UNE STRATÉGIE AUDACIEUSE BASÉE SUR LA PRODUCTION
En battant monnaie et en confiant celle-ci aux propriétaires d'œuvres et aux artistes eux mêmes, les Fonds GrosMM augmentent la confiance de chacun en sa valeur, dont il devient en partie responsable. C'est une autre forme de subvention au développement, mais plus avantageuse parce qu'elle ne nécessite plus l'intervention de tiers de confiance.D'abord, puisque la subvention passe directement par les utilisateurs, que les comptes ne leur sont pas dissimulés, et qu'elle favorise l'intérêt pour le patrimoine et la fidélité de sa clientèle, qui est conseillée et dont les investissements offrent des garanties solides. Surtout, cette démarche représente une aubaine pour les artistes indépendants qui multiplient leur possibilités de produire sans contraintes. L'art d'aujourd'hui joue de l'information, de la propagande, la publicité, l'emballage et la présentation. C'est une stratégie admirable dont les autres institutions –et pourquoi pas les gouvernements– pourraient tirer d'instructives leçons.
Cette nouvelle monnaie s’adresse aux artistes, propriétaires collectivités, structures culturelles et entreprises à vocation artistiques. Mais elle a également pour objectif de créer de nouveaux événements pour mettre en valeur les compétences et les travaux des artistes afin de permettre aux différents publics de vivre des expériences artistiques intenses et mémorables, de par leur pleine implication, principalement en dehors des musées.

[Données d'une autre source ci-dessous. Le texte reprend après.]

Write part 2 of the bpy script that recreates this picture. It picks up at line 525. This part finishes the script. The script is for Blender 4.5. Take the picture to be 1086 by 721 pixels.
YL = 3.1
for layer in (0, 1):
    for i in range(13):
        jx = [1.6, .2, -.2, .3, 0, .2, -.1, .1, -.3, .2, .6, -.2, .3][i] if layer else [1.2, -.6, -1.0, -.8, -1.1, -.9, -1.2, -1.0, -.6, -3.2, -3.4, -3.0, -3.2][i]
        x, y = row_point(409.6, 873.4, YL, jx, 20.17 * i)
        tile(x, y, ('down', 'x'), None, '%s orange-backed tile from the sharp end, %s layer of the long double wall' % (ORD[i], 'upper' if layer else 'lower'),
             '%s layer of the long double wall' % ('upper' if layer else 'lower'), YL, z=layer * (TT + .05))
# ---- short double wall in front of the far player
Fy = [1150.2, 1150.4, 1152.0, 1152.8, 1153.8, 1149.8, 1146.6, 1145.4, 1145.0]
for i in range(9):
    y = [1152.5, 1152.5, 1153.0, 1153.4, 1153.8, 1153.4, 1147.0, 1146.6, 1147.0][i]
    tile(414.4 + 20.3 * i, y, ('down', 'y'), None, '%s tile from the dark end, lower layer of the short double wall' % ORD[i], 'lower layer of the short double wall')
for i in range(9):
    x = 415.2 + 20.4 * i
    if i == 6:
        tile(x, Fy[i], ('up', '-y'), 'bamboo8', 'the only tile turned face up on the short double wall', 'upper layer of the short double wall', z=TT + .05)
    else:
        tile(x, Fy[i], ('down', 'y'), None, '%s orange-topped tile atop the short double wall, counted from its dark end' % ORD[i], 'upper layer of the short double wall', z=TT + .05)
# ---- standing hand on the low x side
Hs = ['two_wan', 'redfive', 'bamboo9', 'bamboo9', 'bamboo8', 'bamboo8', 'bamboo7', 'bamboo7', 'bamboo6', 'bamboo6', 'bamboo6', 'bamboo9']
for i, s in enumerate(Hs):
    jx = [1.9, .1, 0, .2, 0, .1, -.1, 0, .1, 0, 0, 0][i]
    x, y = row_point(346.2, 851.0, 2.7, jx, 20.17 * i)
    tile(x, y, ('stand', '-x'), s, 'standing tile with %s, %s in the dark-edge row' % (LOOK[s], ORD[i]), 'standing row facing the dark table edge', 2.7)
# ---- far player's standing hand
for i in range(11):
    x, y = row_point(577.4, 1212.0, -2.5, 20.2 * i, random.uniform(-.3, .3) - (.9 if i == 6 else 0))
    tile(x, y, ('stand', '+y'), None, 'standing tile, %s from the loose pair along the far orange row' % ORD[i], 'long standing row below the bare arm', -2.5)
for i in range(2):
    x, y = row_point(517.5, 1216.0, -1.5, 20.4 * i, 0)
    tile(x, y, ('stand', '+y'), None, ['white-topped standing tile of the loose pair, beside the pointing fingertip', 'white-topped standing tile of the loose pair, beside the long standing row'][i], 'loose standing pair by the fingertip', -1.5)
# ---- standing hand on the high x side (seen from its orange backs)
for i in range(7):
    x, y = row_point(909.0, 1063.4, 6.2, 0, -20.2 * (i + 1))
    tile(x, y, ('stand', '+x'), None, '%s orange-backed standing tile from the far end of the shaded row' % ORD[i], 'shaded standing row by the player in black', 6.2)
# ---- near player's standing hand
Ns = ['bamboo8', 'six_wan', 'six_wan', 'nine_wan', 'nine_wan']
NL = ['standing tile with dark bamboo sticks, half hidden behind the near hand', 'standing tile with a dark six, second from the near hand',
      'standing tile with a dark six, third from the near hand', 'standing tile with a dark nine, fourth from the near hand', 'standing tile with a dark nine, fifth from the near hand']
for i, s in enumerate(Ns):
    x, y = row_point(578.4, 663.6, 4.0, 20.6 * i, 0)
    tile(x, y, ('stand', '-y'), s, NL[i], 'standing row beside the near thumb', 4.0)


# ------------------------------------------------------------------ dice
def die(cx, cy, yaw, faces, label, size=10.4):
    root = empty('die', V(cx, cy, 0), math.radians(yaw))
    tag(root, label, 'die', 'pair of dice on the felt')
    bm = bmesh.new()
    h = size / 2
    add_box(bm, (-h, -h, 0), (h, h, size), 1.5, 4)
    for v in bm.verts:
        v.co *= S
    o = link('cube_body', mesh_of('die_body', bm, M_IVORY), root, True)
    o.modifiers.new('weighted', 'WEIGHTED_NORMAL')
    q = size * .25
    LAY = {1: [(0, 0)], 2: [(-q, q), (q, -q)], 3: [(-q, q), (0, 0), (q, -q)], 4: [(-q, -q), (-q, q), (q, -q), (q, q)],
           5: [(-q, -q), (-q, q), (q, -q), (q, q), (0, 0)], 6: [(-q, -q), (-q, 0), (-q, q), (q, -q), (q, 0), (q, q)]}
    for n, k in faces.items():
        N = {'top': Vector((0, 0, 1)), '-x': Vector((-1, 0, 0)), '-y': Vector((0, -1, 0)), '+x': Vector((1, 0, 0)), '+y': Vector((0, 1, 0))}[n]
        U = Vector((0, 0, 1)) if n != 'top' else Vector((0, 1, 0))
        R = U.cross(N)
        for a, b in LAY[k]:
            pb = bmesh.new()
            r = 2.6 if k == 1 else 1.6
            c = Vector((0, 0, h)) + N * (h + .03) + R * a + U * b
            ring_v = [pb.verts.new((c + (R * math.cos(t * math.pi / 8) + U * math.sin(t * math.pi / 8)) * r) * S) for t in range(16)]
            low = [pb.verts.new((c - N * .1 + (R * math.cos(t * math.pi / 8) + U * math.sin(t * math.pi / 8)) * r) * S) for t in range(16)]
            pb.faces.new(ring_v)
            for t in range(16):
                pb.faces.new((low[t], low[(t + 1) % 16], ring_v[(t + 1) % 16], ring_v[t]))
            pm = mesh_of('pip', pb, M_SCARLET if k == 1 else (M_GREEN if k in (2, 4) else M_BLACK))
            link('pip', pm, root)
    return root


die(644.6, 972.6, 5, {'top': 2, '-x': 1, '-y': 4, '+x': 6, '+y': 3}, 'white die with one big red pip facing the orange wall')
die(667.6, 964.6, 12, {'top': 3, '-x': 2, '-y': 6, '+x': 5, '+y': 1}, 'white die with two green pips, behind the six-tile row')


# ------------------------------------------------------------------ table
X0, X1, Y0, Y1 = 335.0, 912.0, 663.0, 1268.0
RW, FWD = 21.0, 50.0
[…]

Des agents économiques y sont présents pour répondre aux demandes d'informations sur les enjeux de la monnaie et pour mobiliser le public autour de la notion de création,d'innovation et de développement économique de la culture. Une forme de sensibilité de la société qui n'exclut pas les non connaisseurs, mais qui insiste au contraire sur le plaisir que pourra ressentir l'homme de la rue.
Le coffret découverte GrosMM a été présenté lors de la conférence de lancement de la nouvelle monnaie de l'art. il contient une dizaine de coupures, soit une somme de 1430GMM. Aucune communication n'ayant été faite autour de son prix, il ne devrait pour autant pas dépasser les 40 euros (45 dollars). Pour le moment les GrosMM circulent essentiellement au sein du patrimoine, entre artistes et propriétaires. Les premiers agents économiques seront approvisionnés début 2016, date qui coïncide avec l'ouverture au grand public.